Lower Paxton to assess new environmental fee

By Bill Bostic
Gazette editor & independent journalist

The impact of federal clean water regulations is about to take a chunk out of every property owner’s wallet in Lower Paxton Township – and there’s nothing local officials can do stop this environmental freight train.

The Lower Paxton township supervisors have retained a financial consultant to sort through options for addressing stormwater runoff, and Tuesday they approved spending $65,000 for the consultant to help create a stormwater utility fee to fund a remediation program.

It looks like property owners will have to cough up between $128 and $192 a year after the fee is enacted.

The township’s consultant has agreed to conduct public information meetings to explain the proposed environmental fee and to field feedback from citizens.

The money will be used to reduce the amount of runoff material that drains into the Paxton Creek and eventually the Susquehanna River. If this environmental program works, stream water will be cleaner which in turn will help to make the waters in the Chesapeake Bay healthier.

CLICK HERE for a story by independent journalist Bill Bostic about Tuesday’s vote and HERE if you want to dig into the nitty-gritty details of this issue.

Managing stormwater runoff and the potential high costs associated with the environmental initiative have been lurking around for years. Digging through the archives of Linglestown Gazette produced a link to an article published in 2011 by The Patriot-News.

Lower Paxton isn’t the only municipality dealing with this environmental headache. Many other communities in the Susquehanna River watershed are impacted too, and some of them have already established a stormwater utility fee or raised property taxes.

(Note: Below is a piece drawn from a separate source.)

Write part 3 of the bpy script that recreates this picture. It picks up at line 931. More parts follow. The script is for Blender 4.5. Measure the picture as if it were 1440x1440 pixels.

CLICK HERE for a PennLive article published a year ago that looks at how nearby communities are confronting this situation.



  • Rich Krampe says:

    Looking forward to hearing what percentage of the impact fee businesses will be paying. The amount of parking lot space Paxton Towne Center (for example) creates for runoff is thousands of times larger than many homeowners along older parts of Locust Lane (for example). Remember the impact of runoff from PTC in 2004, when rainwater wiped out the culvert on Devonshire Heights Road? I’m all for paying our share, but will need convinced that homeowners aren’t being gouged because of ambitious developers (or politicians).